Plus, you get to garnish slices of aspic-filled pepper with American cheese before serving-- easy to cut it into holiday shapes using tiny cookie cutters to be even more in the holiday style. (Nothing is classier than a star-shaped Kraft single sinking into tomato glop.)

If you want to get a little crazier with the flavors but stick to the red-and-green color scheme, the Cream Cheese Cucumber Ring might be for you. 


Okay, the gelatin might be only barely green, since it's mostly cream cheese and the only green part will be grated cucumber. You can always throw in a little green food coloring if you want. The real trick is that the onion-and-cucumber flavored cream cheese gelatin is topped with canned pear halves dyed bright red by cinnamon candies. Top with mayonnaise or salad dressing for a real(ly confusing) holiday "treat."

The book includes plenty of explicitly holiday salads too, though. I thought Poinsettia Salad might be one of those mostly-sweet gelatin salads topped with a marshmallow cut into a flower-ish shape and dipped in red sugar, but I was wrong.


It's tomatoes cut "into 5 sections, poinsettia fashion" (which sounds pretty difficult) and filled with cream-cheese-and-mayonnaise gelatin cubes. (Dahnke must have really liked an excuse to just straight-up eat blocks of mayonnaisey cream cheese. I might be close to agreeing if it weren't for the mayo!)

There's also a Holiday Salad swapping out the cream cheese for avocado if you feel like being just a little more health-conscious.


And it's easier to make because you don't have to try to pretend the tomatoes are flowers-- just slice 'em up for garnish!-- and you don't have to cut the gelatin into little cubes. (You do have to be able to unmold it, though, so maybe not as easy as you'd hope....)

The Holiday Luncheon Plate is supposedly good enough to make "Santa Claus himself... stop to sample this handsome mold." (I can't say as I'd ever think to call a Jell-O mold "handsome," but the '50s were a weird time.)

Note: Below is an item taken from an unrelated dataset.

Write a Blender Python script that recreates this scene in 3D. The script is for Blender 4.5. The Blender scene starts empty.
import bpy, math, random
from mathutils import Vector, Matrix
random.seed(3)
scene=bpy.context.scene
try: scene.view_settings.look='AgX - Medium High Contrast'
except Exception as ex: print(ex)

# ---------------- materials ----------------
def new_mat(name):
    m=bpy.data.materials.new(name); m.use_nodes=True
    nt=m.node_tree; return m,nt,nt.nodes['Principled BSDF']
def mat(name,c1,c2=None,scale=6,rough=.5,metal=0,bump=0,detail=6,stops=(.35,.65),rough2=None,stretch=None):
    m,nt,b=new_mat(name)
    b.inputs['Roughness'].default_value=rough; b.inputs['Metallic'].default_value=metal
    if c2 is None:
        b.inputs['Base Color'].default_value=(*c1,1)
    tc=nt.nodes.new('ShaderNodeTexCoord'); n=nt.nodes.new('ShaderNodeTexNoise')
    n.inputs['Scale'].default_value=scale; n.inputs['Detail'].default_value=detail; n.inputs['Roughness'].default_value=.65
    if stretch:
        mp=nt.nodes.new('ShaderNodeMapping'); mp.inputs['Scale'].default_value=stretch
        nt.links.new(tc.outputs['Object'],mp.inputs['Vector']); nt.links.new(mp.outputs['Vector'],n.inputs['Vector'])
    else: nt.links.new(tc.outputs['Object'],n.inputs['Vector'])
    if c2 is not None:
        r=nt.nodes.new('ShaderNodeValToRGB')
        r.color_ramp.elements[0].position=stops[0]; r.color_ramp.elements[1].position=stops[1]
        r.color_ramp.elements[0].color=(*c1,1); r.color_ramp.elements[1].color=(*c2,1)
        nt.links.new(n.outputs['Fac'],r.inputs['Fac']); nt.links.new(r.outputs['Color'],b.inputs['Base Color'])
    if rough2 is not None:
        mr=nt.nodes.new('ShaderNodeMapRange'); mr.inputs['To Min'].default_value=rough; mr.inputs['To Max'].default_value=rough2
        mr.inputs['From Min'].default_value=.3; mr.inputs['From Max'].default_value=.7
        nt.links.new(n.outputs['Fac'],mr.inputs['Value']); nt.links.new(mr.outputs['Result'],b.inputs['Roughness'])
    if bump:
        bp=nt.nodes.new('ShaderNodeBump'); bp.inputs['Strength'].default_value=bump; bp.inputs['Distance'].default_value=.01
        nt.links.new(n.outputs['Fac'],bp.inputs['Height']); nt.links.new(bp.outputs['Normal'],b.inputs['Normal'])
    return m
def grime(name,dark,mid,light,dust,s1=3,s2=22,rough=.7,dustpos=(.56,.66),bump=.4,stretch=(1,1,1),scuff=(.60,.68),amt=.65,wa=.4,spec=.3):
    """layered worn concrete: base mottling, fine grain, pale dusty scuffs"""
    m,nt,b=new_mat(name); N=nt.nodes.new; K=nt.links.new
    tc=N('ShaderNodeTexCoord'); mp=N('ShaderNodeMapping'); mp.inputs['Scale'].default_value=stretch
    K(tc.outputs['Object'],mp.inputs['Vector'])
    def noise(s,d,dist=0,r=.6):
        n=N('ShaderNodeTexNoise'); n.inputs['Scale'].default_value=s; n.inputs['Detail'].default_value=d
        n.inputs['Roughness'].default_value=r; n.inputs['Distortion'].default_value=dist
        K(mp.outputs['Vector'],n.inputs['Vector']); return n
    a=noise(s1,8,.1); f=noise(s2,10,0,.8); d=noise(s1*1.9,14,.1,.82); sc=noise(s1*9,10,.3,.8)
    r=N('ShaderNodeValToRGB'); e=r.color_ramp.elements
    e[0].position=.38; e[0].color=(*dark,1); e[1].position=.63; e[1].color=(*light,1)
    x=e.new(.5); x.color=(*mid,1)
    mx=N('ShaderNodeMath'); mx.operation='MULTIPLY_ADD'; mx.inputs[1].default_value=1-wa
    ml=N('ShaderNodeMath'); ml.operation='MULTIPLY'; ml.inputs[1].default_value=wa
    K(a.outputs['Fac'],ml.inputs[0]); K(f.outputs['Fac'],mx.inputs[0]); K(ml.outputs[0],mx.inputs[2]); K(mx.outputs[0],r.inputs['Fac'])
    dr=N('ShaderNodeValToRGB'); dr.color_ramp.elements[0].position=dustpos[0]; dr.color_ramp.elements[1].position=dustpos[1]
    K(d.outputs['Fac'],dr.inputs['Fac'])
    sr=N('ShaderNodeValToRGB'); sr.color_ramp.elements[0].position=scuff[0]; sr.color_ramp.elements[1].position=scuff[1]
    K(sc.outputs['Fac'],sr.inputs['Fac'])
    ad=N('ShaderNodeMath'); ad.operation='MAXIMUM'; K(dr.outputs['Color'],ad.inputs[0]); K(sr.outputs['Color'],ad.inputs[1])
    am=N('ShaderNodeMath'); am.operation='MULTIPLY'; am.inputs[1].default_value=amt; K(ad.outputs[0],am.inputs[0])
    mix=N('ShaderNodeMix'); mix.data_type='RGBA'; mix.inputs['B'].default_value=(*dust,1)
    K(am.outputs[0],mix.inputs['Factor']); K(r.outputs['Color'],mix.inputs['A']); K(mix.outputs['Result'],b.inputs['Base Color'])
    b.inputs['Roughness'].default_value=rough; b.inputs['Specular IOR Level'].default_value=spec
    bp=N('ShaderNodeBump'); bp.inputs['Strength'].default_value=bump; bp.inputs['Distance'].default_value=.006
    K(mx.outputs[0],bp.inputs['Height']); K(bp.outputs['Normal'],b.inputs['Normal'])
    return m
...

I have to admit this predominantly fruity version sounds much more palatable than anything so far (especially if you swap out the mayo for yogurt), but it BETTER be good-- 12 to 16 servings is a lot.

The Christmas Buffet Mold is a smaller and more simplified version-- you just have to be willing to forego cream cheese and gnaw on the occasional wood chip bit of diced celery to enjoy this one.

I hope you enjoyed this little trip to the past, when pretty much any occasion-- Christmas! Easter! Presidents' Day! Washday! Thursday!-- called for a big plate of food suspended in some reconstituted powder derived from collagen.